Wednesday, June 15, 2011

Mixed Results

Anyone who has ever been out to dinner with me knows that if I have time to decide what I want to eat before the server comes for my drink order, that's a really bad sign. Menus are apparently kryptonite to me. I'm sure ancient Egyptian heiroglyphs have been translated faster than the time it takes for me to get through a menu. Even though there's absolutely no chance whatsoever of me actually ordering a salad as a main dish, I still have to look at the salad page. And the pasta page. And the appetizer page... you get the idea. I keep thinking maybe I'll try something new this time, but that never happens. "I'll have the steak sandwich, medium, with the Caesar salad."

Thankfully the food arrived faster than the server. On a scale ranging from 'still moving' to 'burnt offering', isn't medium supposed to still be pink in the middle? Fear of starving to death prevented me from asking if they can uncook it or something so it's less brown and a little more pink inside. Then I started to wonder why do I worry about making the server feel bad if our food isn't done quite right? It doesn't make sense, but most of the time it still stops me from saying anything. It's not like she's going to break down in tears about how I don't appreciate all the work she put into it, or how no one asks how her day is going. All she does is take my order and relay it to the kitchen. Half the time, someone else brings the food out anyway and I don't see my server until she comes back to ask if I want a refill (which, to her credit, she did). So, I quietly ate my more-well-than-medium steak. At least they brought the bread with it. We had one family dinner where I ordered a steak sandwich and had to ask for the bread. "How is it a sandwich without the bread?" Seriously. But that's another story.

Deep down in the scary frightening recesses of my subconscious, I believe 99% of my restaurant selection is based on what I want for dessert. The main course isn't the draw for me. I can get meat anywhere, and I really can't tell the difference between steak or ribs at Montana's, Boston Pizza, etc., but the dessert is the deciding vote. I was in the mood for probably one of the best non-ice cream desserts available, the Chocolate Explosion.
Normally, I'm all about portion size, but this little culinary masterpiece is plenty rich for its size (think Donald Trump as a midget). Moist chocolate cake, chocolate mousse, white chocolate chunks, and a few other excuses to squeeze in more chocolate. Don't judge me, I had the side salad to offset dessert. And yes, that's how it works in my world. I figure the steak is neutral, so the healthy salad cancels out the chocolate. That line of reasoning may be the reason my new pants don't fit...

Thursday, June 2, 2011

Rocket Science

I really enjoy going to 5 Guys Burgers and Fries. They specialize in two of my favorite foods: burgers, and lots. I tried the regular burger (double patty) on my first visit and found it to be too much, so now I just order the "little" ones (single patty) and still have yet to finish my fries. If you make the mistake of going there during the lunch hour, be prepared to wait in line as it is a popular spot.

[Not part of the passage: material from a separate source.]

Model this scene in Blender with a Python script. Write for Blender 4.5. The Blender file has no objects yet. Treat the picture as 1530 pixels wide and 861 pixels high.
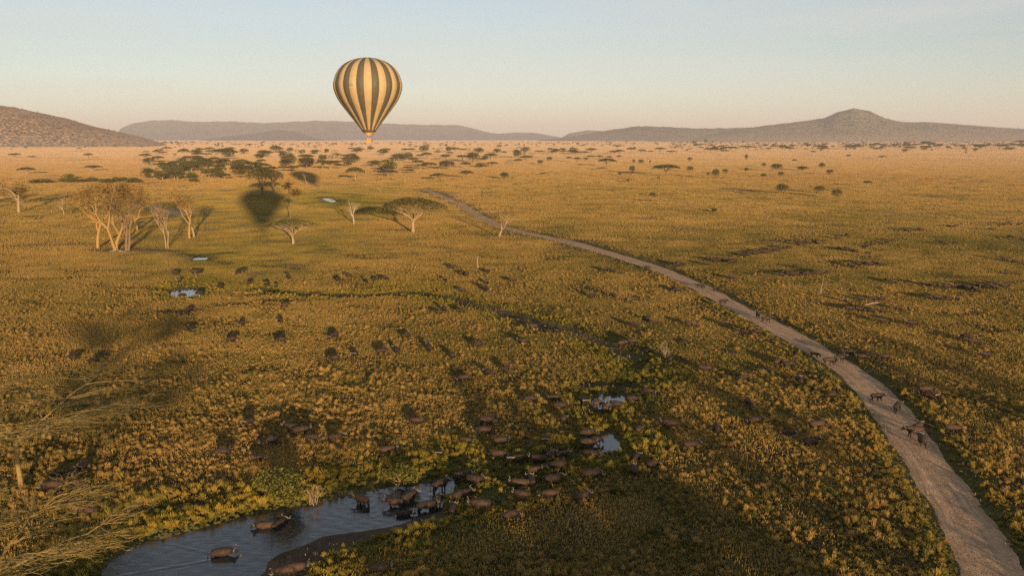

Part of the overall experience for me is watching the people while I eat. Not the people in line, those waiting for their food, or those sitting at their tables eating. No, those aren't the fun ones. My favorites are the semi-literate.

If you're not in a hurry one day, sit at a table with a good, unencumbered view of the doors. I guarantee, if you're into people watching, you'll not be disappointed. It may take a few minutes before your first sighting, but if the line is small enough you'll spot someone coming in through the exit door. It's not like these puppies aren't clearly marked with "ENTER" and "EXIT", au contraire.

As you enter, the door on your left is nicely marked "Enter Here".

To your right, you'll find the door marked "Exit Only".

I find it fascinating how many people will use the door marked "Exit", then stand in the middle of the seating area wondering just how to get in the line to order. One perplexed potential patron kept going towards the line, then stopping and going back towards the exit only to stop and go back towards the line. He did this two or three times before finally deciding it was okay to use the exit door as an exit (crazy idea, I know). Some will get upset, not at themselves, but somehow at the restaurant or staff. They'll shoot off a nasty glare towards the staff at the counter before turning around and going out. Sure, like it's their fault you can't read. How do you manage to order off the menu if you can't read the door??

I guess if 5 Guys really wanted to make it idiot-proof, they could just take the handle off the enter-side of the exit door, but where's the fun in that?